Don't blame renewable energy for price hikes

A recent Bloomberg report confirms that replacing fossil fuels with renewable energy is not increasing electricity prices. For example, in the United States, average national retail electricity prices have dropped nearly four per cent in real terms since 2011 where renewable energy is 22% of the 2016 power fleet.

As for the renewable energy jobs that Mintz claims haven’t appeared, again the facts show a different picture. In the United States, solar power accounts for 43 per cent of the workforce in the electricity sector, with fossil fuel generation a distant second at 22 per cent. There’s no reason to assume that trend will not occur elsewhere.
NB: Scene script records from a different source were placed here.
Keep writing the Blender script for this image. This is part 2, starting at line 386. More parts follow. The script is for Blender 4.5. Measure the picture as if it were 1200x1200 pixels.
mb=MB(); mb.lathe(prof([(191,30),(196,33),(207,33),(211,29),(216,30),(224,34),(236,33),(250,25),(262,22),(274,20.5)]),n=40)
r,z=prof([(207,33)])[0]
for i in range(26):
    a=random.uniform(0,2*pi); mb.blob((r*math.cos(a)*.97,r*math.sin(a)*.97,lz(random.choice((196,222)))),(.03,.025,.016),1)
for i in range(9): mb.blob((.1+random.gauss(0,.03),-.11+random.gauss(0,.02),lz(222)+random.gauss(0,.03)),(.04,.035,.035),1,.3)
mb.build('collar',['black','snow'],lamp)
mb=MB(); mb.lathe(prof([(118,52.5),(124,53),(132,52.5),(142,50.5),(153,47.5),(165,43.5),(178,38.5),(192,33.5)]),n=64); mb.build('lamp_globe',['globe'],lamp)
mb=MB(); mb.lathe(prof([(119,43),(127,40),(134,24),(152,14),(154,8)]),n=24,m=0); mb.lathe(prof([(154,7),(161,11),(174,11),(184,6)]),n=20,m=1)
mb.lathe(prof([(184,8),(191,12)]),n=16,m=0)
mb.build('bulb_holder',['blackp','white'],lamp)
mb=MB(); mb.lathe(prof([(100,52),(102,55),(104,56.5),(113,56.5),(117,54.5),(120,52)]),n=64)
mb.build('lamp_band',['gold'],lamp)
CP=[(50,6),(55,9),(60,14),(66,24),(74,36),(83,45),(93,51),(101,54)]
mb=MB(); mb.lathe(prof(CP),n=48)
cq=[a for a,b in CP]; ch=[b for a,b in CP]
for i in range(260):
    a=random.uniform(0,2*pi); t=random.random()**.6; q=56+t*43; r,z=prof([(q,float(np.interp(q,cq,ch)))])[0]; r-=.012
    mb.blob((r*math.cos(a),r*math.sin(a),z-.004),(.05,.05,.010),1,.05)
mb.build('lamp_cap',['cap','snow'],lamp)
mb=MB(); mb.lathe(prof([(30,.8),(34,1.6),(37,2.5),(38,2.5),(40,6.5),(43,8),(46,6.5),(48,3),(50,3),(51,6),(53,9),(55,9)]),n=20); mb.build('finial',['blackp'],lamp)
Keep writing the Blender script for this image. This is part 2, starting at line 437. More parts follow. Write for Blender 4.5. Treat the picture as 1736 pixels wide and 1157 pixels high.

Mintz offers the B.C. carbon tax as an example of a policy that is unpopular because it has a negative impact on the economy. In fact, B.C. enjoys some of the lowest tax rates in Canada despite the carbon tax and the economic performance ranks among the highest of the provinces. Further, most people do not oppose climate policies, even those with a direct economic effect. Last year Abacus polling found 69 per cent of Canadians favour or can accept a carbon tax.

Finally, the world is not “returning to coal power,” as Mintz asserts. Not in Germany or anywhere else. Coal use within Germany has declined 12.5% since 2007, according to recent reports.

The bottom line is that Jack Mintz’s line of argument is disingenuous and muddies the water when discussing this critical issue. Let’s hope that he demands more academic rigour in his students’ essays than he applied in this piece.

Ed Whittingham is the executive director of the Pembina Institute, a non-profit think-tank that advocates for strong, effective policies to support Canada’s clean energy transition.